Politisch bedrohlicher ist die Bundeswehr-Reform, die der Minister
mit Sparversprechen begann, um gleich darauf mehr Geld zu fordern.
Diese Strategie erregte den Zorn der Kabinettskollegen, die das sture
Nein von Kassenwart Schäuble ausdrücklich und ausnahmsweise
begrüßten. Nun lassen sich Bundeswehr-Tragödien und
Haushaltszankereien wegargumentieren. Der Plagiatsvorwurf indessen
trifft den Aufsteiger erstmals frontal. Niemand anders ist
verantwortlich zu machen. Ein Rauswurf als Krisenreaktion geht nicht,
es sei denn, der Verteidigungsminister träte freiwillig zurück, etwa
um die vermurkste Arbeit noch mal durchzugehen. Wird er aber nicht.

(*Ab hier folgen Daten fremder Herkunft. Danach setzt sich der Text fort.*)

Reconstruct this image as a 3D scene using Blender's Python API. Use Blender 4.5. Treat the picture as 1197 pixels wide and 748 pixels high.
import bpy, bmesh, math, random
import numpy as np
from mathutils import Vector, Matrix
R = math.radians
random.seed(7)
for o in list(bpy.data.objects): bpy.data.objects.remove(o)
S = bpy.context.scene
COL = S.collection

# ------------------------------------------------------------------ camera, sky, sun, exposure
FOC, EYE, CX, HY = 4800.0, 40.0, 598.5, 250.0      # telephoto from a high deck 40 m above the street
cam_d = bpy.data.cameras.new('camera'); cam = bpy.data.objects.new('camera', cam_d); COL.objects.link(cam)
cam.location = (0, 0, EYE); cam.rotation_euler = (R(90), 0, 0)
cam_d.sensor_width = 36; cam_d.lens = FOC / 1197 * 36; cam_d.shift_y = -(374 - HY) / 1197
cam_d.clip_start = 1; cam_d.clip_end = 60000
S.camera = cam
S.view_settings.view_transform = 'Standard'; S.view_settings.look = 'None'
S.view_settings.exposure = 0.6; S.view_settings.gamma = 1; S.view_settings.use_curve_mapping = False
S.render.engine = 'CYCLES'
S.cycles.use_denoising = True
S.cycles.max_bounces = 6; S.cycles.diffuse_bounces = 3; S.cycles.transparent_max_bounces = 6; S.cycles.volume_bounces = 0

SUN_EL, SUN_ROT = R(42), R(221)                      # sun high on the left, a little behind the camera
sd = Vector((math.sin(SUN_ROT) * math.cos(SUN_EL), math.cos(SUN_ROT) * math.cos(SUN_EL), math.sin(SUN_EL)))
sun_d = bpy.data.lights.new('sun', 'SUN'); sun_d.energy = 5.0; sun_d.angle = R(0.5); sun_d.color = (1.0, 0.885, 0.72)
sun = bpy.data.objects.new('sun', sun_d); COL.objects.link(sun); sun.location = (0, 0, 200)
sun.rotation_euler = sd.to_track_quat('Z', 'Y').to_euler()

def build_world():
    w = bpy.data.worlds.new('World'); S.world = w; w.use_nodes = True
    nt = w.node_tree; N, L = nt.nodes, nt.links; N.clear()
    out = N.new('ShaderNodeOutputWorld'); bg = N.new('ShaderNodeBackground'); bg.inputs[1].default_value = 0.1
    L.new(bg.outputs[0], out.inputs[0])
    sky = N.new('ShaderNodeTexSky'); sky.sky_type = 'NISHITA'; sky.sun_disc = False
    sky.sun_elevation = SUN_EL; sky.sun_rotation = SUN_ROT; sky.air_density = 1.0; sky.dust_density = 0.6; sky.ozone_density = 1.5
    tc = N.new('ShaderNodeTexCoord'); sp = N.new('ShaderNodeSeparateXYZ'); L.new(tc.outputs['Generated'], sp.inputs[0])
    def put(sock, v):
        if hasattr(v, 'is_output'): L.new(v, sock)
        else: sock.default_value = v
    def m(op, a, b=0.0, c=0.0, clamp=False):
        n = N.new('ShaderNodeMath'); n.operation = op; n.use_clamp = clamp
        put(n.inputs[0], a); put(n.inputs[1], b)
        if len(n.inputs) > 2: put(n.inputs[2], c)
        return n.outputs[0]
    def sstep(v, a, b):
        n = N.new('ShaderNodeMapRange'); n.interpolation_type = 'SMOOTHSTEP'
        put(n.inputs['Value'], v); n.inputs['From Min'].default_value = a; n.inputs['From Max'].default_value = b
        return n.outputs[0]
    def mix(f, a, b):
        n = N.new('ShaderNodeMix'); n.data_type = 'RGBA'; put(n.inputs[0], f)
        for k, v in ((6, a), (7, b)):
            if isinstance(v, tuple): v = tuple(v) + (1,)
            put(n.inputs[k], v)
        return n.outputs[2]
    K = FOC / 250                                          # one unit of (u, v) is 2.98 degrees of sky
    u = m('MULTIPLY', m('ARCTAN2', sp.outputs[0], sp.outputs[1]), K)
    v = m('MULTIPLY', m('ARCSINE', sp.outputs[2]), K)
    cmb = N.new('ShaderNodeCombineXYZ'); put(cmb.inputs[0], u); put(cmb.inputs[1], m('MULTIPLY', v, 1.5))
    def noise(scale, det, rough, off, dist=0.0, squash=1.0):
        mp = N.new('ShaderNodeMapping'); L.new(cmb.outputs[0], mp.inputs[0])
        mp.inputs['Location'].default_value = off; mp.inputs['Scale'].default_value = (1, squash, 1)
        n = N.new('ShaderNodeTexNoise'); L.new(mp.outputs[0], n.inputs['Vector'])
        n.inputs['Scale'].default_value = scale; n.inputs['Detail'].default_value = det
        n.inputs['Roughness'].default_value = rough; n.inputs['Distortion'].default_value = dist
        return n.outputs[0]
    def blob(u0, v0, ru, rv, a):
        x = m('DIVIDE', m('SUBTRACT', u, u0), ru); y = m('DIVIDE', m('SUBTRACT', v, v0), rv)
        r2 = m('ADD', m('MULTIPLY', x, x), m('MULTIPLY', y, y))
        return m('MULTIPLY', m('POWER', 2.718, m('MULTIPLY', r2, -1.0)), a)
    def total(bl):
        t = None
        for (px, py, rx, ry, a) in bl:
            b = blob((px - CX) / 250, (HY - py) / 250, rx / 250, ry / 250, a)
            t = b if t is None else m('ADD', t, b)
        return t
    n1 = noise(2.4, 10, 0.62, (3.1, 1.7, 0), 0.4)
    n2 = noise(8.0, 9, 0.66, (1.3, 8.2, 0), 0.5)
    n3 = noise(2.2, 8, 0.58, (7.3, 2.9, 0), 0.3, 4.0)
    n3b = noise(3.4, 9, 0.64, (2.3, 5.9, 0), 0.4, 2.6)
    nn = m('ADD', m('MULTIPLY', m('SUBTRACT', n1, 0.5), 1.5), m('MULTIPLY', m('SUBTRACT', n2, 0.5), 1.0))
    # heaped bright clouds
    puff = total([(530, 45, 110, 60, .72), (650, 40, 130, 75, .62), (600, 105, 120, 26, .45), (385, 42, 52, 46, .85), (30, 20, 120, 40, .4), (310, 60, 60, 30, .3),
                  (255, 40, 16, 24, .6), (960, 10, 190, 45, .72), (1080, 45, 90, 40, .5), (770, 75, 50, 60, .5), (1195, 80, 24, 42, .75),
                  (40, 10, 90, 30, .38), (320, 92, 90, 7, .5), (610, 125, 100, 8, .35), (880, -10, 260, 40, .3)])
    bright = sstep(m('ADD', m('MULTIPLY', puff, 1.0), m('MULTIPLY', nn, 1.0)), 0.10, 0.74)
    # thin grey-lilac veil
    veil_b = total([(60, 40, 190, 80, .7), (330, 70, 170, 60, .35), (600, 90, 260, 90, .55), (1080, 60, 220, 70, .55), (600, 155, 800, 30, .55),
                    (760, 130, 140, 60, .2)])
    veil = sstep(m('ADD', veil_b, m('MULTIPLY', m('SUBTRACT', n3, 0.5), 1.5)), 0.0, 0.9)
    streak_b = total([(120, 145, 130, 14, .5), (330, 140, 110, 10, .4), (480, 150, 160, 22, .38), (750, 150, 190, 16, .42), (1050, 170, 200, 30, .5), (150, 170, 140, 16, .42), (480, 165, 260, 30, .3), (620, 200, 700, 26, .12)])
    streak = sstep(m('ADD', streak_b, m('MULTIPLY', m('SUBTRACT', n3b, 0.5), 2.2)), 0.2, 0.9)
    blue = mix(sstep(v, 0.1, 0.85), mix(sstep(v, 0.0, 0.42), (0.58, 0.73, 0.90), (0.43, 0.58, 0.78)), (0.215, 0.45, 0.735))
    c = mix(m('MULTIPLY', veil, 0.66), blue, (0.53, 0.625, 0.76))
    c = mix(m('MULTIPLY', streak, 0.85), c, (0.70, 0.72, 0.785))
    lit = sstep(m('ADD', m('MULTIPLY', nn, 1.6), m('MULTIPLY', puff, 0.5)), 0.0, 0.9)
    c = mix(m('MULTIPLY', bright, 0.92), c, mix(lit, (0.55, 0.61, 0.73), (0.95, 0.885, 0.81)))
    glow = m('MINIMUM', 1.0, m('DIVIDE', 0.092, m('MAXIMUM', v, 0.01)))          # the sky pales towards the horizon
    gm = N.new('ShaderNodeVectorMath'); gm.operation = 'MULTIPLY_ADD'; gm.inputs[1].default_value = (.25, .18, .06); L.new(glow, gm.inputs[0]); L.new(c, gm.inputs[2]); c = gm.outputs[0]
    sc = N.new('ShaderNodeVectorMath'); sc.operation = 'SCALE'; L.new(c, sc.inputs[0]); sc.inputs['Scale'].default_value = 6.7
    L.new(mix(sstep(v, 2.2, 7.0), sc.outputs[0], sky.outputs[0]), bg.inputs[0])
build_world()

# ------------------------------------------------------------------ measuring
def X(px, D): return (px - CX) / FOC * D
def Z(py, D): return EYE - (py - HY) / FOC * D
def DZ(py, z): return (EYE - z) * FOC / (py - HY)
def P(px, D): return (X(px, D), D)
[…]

Guttenberg ist nicht Käßmann. Im Widerstreit von Ehre und Aussitzen
entscheidet auch ein Edelmann pragmatisch, auch wenn ein Rücktritt
ihn zum unangreifbaren Heiligen machen würde. Fraglich bleibt, ob die
Deutschen ihrem Lieblingspolitiker nachhaltig grollen oder die Causa
Doktorarbeit als eine Art Jugendsünde verzeihen. Am Ende jedenfalls
steht die wohltuende Erkenntnis, dass es Märchenprinzen ebenso wenig
gibt wie lebenslange Überflieger. Übers Wasser laufen konnte eben nur
einer. Guttenberg kann nicht mal unauffällig schummeln.